Есть представления, в которые невозможно верить, как смотреть чужие сны.
«Бригантина» Павла Когана обладает таким несокрушимым обаянием, не тускнеющим блеском. Почему? Мне кажется, это вопль, моление и желание свободы! Созданная в самые страшные, лютые года сталинщины… И вот она вечная метафора свободы.
Через тучи, нет-нет, мелькнет
Неизвестная мне звезда.
На горизонтах, переливаются зарницы
Разлетевшимися перьями жар-птицы
Беззвучно летящие в никуда.
Для нас время – озеро,
Наполенное прозрачной водой
Наблюдаем прошлое и настоящее,
И даже будущее, если оно наступит.
Ничто не грозит нам с тобой.
Мы и так на поверхности его,
Как облака в океане воздушном,
Парим над пропастями жизни,
Совершенно к ним равнодушны.
Эммануэль Тодд, славный исследователь «Падения Запада», удачно спрогнозировавший «Падение СССР», что предполагает, как минимум внимание к его прогнозам, на мой взгляд, упустил тот момент, что распад СССР был как раз первым этапом исчезновения Запада, в привычном нашем понимании этого самого «Запада».
Случайности в жизни более важны, нежели закономерности.
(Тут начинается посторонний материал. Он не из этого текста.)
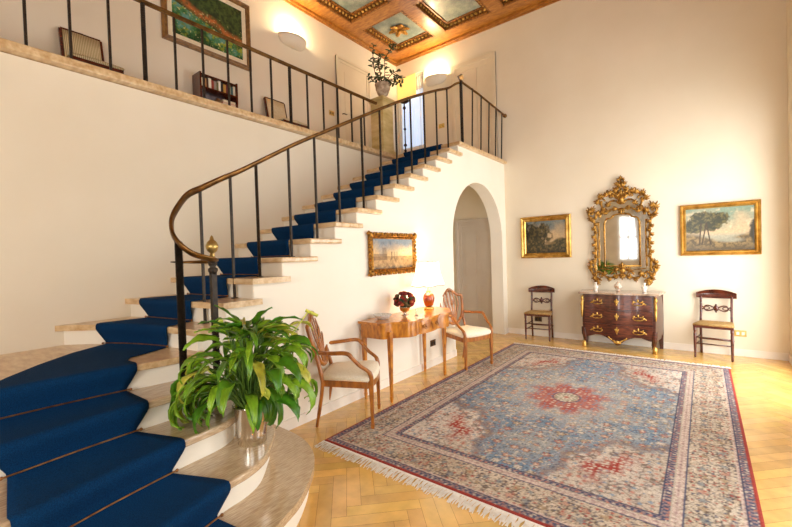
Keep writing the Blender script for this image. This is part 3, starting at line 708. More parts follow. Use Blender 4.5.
# ------------------------------------------------------------------ armchairs (front is +x)
def seat_cushion(mb, poly, z0, z1, crown):
    n = len(poly); cx = sum(p[0] for p in poly)/n; cy = sum(p[1] for p in poly)/n
    rings = [(.97,z0),(1.0,z0+.012),(1.01,(z0+z1)/2),(.99,z1-.012),(.94,z1),(.7,z1+crown*.6),(.4,z1+crown*.92),(.05,z1+crown)]
    vs = [(cx+(p[0]-cx)*s, cy+(p[1]-cy)*s, z) for s, z in rings for p in poly]
    fs = [(i*n+k, i*n+(k+1)%n, (i+1)*n+(k+1)%n, (i+1)*n+k) for i in range(len(rings)-1) for k in range(n)]
    fs += [tuple(range(n))[::-1], tuple((len(rings)-1)*n+k for k in range(n))]
    return mb.add(vs, fs, True)
def armchair(label, loc, rz):
    t = thing('armchair', label, 'armchair', loc, rz, 'shield back armchairs')
    sh = lambda z: -.205-.13*max(0, (z-.42))/.55          # rake of the back
    half = [(0,.50),(.05,.508),(.11,.545),(.165,.63),(.195,.73),(.205,.83),(.2,.865),(.165,.872),(.12,.885),(.06,.925),(0,.955)]
    outl = [(y, z) for y, z in half] + [(-y, z) for y, z in half[-2:0:-1]]
    loop = smooth_line([(sh(z), y, z) for y, z in outl], 4, True)
    MB().tube(loop, .02, 8, closed=True).build('shield_back', M['fruit'], t)
    mb = MB()
    for k in (-2,-1,0,1,2):
        yt = k*.052; zt = .945-.012*k*k-.004
        mb.tube(smooth_line([(sh(.51), k*.012, .51+abs(k)*.004), (sh(.62)+.008, k*.028, .62), (sh(.76)+.012, k*.058, .76), (sh(zt), yt, zt)], 5), .0115, 6, flat=(.6,1.2))
    mb.ell((sh(.74)+.012,0,.78), (.01,.028,.05)); mb.build('splat', M['fruit'], t)
    poly = [(-.215,-.18),(-.215,.18),(.0,.215),(.2,.25),(.235,.21),(.258,.1),(.262,0),(.258,-.1),(.235,-.21),(.2,-.25),(0,-.215)]
    MB().prism([(p[0]*.98, p[1]*.98) for p in poly], .345, .405).build('seat_rail', M['fruit'], t, bevel=.006)
    seat_cushion(MB(), poly, .40, .455, .035).build('seat_cushion', M['cream'], t)
    for s in (-1, 1):
        mb = MB().taper((.222,s*.222,.41), (.226,s*.222,.05), .04, .024); mb.taper((.226,s*.222,.05), (.226,s*.222,0), .034, .022); mb.build('leg', M['fruit'], t, bevel=.003)
        mb = MB().tube(smooth_line([(-.265,s*.172,0),(-.235,s*.176,.15),(-.205,s*.18,.33),(-.205,s*.18,.42),(sh(.55),s*.17,.55),(sh(.66),s*.183,.66)], 4), [.013]*3+[.016]*9+[.018]*9, 8); mb.build('leg', M['fruit'], t)
        arm = smooth_line([(.222,s*.225,.38),(.226,s*.23,.44),(.205,s*.24,.49),(.14,s*.252,.54),(.085,s*.262,.60),(.05,s*.266,.64),(.0,s*.262,.652),(-.1,s*.24,.645),(-.2,s*.205,.64),(sh(.65)+.01,s*.185,.645)], 4)
        MB().tube(arm, [.02]*8+[.016]*10+[.018]*(len(arm)-18), 8).build('armrest', M['fruit'], t)
    return t
armchair('light wood shield back armchair with cream seat standing beside the peace lily', (.285,-4.31,.004), math.radians(33.7))
armchair('shield back armchair with bright cream seat between console table and arch', (.325,-2.19,.004), math.radians(-19.5))

# ------------------------------------------------------------------ side chairs (front is -y)
def side_chair(label, loc, rz):
    t = thing('side_chair', label, 'chair', loc, rz, 'small dark side chairs by the back wall'); t.scale = (.98, .84, 1)
    m = M['mahog']
    st = lambda z: .165+.04*max(0, (z-.43)/.42)
    rows = []
    for k in range(17):
        x = -.215+.43*k/16; u = abs(x)/.215; y = st(.8)+.02-.035*u*u
        rows.append([(x, y, .75+.006*u), (x, y+.022, .75+.006*u), (x, y+.03, .80), (x, y+.022, .868-.045*u*u), (x, y, .868-.045*u*u), (x, y-.006, .80), (x, y, .75+.006*u)])
    mb = MB().grid(rows, True); n = 7
    mb.add(rows[0][:6], [(0,1,2,3,4,5)]); mb.add(rows[-1][:6], [(5,4,3,2,1,0)]); mb.build('top_rail', m, t)
    mb = MB()
    for s in (-1, 1):                                   # carved tablet splat of two loops
        c = [(s*(.075+.052*math.cos(a)), st(.62), .62+.034*math.sin(a)*(1+.35*math.cos(a))) for a in np.linspace(0, 2*PI, 20, endpoint=False)]
        mb.tube(c, .0085, 6, closed=True)
        c = [(s*(.098+.028*math.cos(a)), st(.62), .62+.02*math.sin(a)) for a in np.linspace(0, 2*PI, 14, endpoint=False)]
        mb.tube(c, .006, 6, closed=True)
        mb.tube(smooth_line([(s*.12,st(.62),.62),(s*.145,st(.63),.635),(s*.165,st(.64),.645)], 3), .009, 6); mb.tube(smooth_line([(s*.12,st(.62),.62),(s*.145,st(.6),.605),(s*.165,st(.59),.595)], 3), .009, 6)
    mb.ell((0,st(.62)-.004,.62), (.03,.012,.042)); mb.ell((0,st(.62),.665), (.012,.01,.014)); mb.ell((0,st(.62),.575), (.012,.01,.014)); mb.build('splat', m, t)
    poly = [(-.215,-.21),(.215,-.21),(.20,-.05),(.182,.17),(-.182,.17),(-.20,-.05)]
    seat_cushion(MB(), sm2(poly+[poly[0]], 1)[:-1], .425, .452, .012).build('seat', M['rush'], t)
    MB().prism([(p[0]*.97, p[1]*.97) for p in poly], .395, .43).build('seat_rail', m, t, bevel=.004)
    for s in (-1, 1):
        MB().lathe([(.010,0),(.014,.02),(.013,.05),(.017,.2),(.0175,.32),(.014,.34),(.019,.355),(.019,.41)], (s*.19,-.185,0), 10).build('leg', m, t)
        MB().tube(smooth_line([(s*.165,.21,0),(s*.165,.18,.2),(s*.165,.162,.42),(s*.162,st(.6),.6),(s*.165,st(.78),.78)], 4), .0155, 8).build('leg', m, t)
        for z in (.17,.25): MB().tube([(s*.188,-.185,z),(s*.166,.18,z+.01)], .0085, 6).build('stretcher', m, t)
    for y, z in ((-.187,.19),(-.187,.27),(.19,.2)): MB().tube([(-.186,y,z),(.186,y,z)], .0085, 6).build('stretcher', m, t)
    return t
side_chair('dark wooden chair with rush seat between the arch and the bombe commode', (.64,-.225,0), math.radians(4.5))
side_chair('dark wooden chair with rush seat under the large tree painting', (2.895,-.232,0), math.radians(-7))

# ------------------------------------------------------------------ console table
tb = thing('console_table', 'satinwood serpentine console table with slender legs against the stair wall', 'table', (.2,-3.3,0))
front = [(.30,-3.905),(.335,-3.88),(.36,-3.80),(.43,-3.73),(.50,-3.66),(.515,-3.57),(.492,-3.51),(.515,-3.44),(.53,-3.31),(.515,-3.18),(.5,-3.11),(.53,-3.05),(.535,-2.93),(.47,-2.82),(.40,-2.73),(.36,-2.66),(.30,-2.63)]
fs_ = sm2(front, 4)
MB().prism([(.02,-3.905)]+fs_+[(.02,-2.63)], .772, .795).build('top', M['satin'], tb, bevel=.005, world=True)
ins = [(.035,-3.88)]+[(max(.03, .2+(x-.2)*.93), -3.305+(y+3.305)*.955) for x, y in fs_]+[(.035,-2.68)]
MB().prism(ins, .632, .772).build('apron', M['satin'], tb, bevel=.003, world=True)
dr = [(x+.006, y) for x, y in [(.2+(x-.2)*.93, -3.305+(y+3.305)*.955) for x, y in fs_] if -3.5 < y < -3.11]
mb = MB(); n = len(dr)
mb.prism(dr+[(p[0]-.012, p[1]) for p in dr[::-1]], .65, .762); dw = mb.build('drawer', M['satin'], tb, world=True, bevel=.003)
for y in (-3.42,-3.19):
    x = float(np.interp(y, [p[1] for p in dr], [p[0] for p in dr]))
    mb = MB().tube([(x+.012+.01*math.sin(a), y+.022*math.cos(a), .708-.022*math.sin(a)) for a in np.linspace(0, PI, 10)], .0035, 6)
    mb.ell((x+.006,y-.022,.71), (.008,.011,.011)); mb.ell((x+.006,y+.022,.71), (.008,.011,.011)); mb.ell((x+.003,y,.716), (.005,.026,.014)); mb.build('handle', M['brass'], dw, world=True)
x = float(np.interp(-3.3, [p[1] for p in dr], [p[0] for p in dr])); MB().ell((x+.003,-3.305,.73), (.004,.01,.015)).tube([(x+.01,-3.305,.725),(x+.014,-3.305,.69),(x+.012,-3.305,.675)], .004, 5).build('key', M['brass'], dw, world=True)
for x, y in ((.345,-3.80),(.335,-2.765),(.055,-3.86),(.05,-2.765)):
    MB().taper((x,y,.70), (x,y,.06), .046, .024).taper((x,y,.06), (x,y,0), .03, .02).build('leg', M['satin'], tb, world=True, bevel=.003)
# lamp
lp = thing('table_lamp', 'lit table lamp with white scalloped shade on the console table', 'lamp', (.2,-2.87,.795))
MB().lathe([(.06,0),(.06,.02),(.045,.03),(.03,.035)], n=20).build('lamp_foot', M['gold2'], lp)
MB().lathe([(.026,.205),(.03,.215),(.012,.225),(.012,.32),(.006,.32)], n=14).build('lamp_neck', M['gold2'], lp)
MB().lathe([(.03,.035),(.05,.05),(.068,.10),(.072,.14),(.06,.18),(.038,.2),(.026,.21)], n=24).build('lamp_base', M['amber'], lp)
def sqr(x, y):
    a = math.atan2(y, x); r = 1+.10*math.cos(4*a)*-1; return x*.62*r, y*r
prof = [(.238,.295),(.228,.31),(.198,.38),(.178,.44),(.165,.51),(.16,.56)]
vs = []; nn = 48
for i, (r, z) in enumerate(prof):
    for k in range(nn):
        a = 2*PI*k/nn; x, y = sqr(math.cos(a), math.sin(a)); dz = (-.012*abs(math.sin(3*a)) if i == 0 else (.01*abs(math.sin(3*a)) if i == len(prof)-1 else 0))
        vs.append((r*x, r*y, z+dz))
mb = MB().add(vs, [(i*nn+k, i*nn+(k+1)%nn, (i+1)*nn+(k+1)%nn, (i+1)*nn+k) for i in range(len(prof)-1) for k in range(nn)], True)
shd = mb.build('lamp_shade', M['shade'], lp, solid=.003)
MB().tube(vs[:nn], .004, 6, closed=True).tube(vs[-nn:], .003, 6, closed=True).build('shade_trim', M['mahog'], shd)
def point(name, loc, e, c, r=.05):
    l = bpy.data.lights.new(name, 'POINT'); l.energy = e; l.color = c; l.shadow_soft_size = r
    o = bpy.data.objects.new(name, l); C.objects.link(o); o.location = loc; return o
point('lamp_bulb', (.2,-2.87,.795+.44), 7.5, (1,.8,.55), .04)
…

От закономерности как-то еще можно увернуться, а случайность припечатает так, что не обрадуешься.
Стоящие над баррикадой становятся мишенью для обеих сторон.
«Маршак – редактор, полагал, что не всякий бесспорный писатель способен создавать книги для маленьких. За это писатели разной степени одаренности ненавидели его тогда и ненавидят по сей день». [Лидия Чуковская. Дом поэта. – М.: Время, 2012]. Чуковская не читала, разумеется, «Дневники» Пришвина. А там таким ярким светом горит надежда, вот немцы войдут в Москву, прижмут Маршака и покажут ему кто тут «великий детский писатель».
О встречи Диогена из Синопа и Александра из Македонии ходят несколько апокрифов. Самый известный, когда Диоген на вопрос, что может он, царь, сделать для него, философа, тот попросил отойти от бочки, чтобы тот не загораживал собою солнце. Обычно объясняют, что, де, философу-кинику от царя и, вообще, ни от кого, ничего не надо. Но там, в этом диалоге мог быть и другой, не столь явный смысл: Ты, царь, владеющий миром, и я, не владеющей ничем, кроме пифоса в котором обитаю, оба мы одинаковое ничто перед истинным величием – величием Солнца. Поэтому … отойди.
Время
1830 - Евгений Онегин: «Я думал: вольность и покой/
Замена счастью. Боже мой!
Как я ошибся, как наказан».
1834 - Александр Пушкин: «На свете счастья нет, а есть покой и воля».